Now it is summer again, and the trees cast the same green shade;
underneath, they still lie, reading;
and their mothers are calling them home.
Amy Richlin - July 2015
In memory of Natalie Boymel Kampen (1944-2012), Barbara McManus (1942-2015), and all the women of my generation who are gone; and thinking of all the rest who are gone too soon. Sylvia was my mother's name (1917-2003); Celia was the mother of a friend (1913-1973); Fanny and Ida were my grandmothers, Min was Fanny's cousin. Names mark generations, and each generation has its own roll call. "Barbara!

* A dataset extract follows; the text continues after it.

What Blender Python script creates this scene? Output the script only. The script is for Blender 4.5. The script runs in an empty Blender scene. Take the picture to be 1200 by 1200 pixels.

Natalie!": maybe in small towns they still do this, I hope they do, but in our childhood mothers at twilight would stand on the front stoop and call their children home, on a falling minor third.
Virginia Woolf said, "We think back through our mothers if we are women." Not only my own childhood but my mother's and her mother's are part of me just like the rings of a tree; "We used to play under the front porch"; "The ladies used to hide us under the bundles of cloth when the inspector came around." The "distant years" come from Yeats, "A Prayer for My Daughter," from which this poem departs.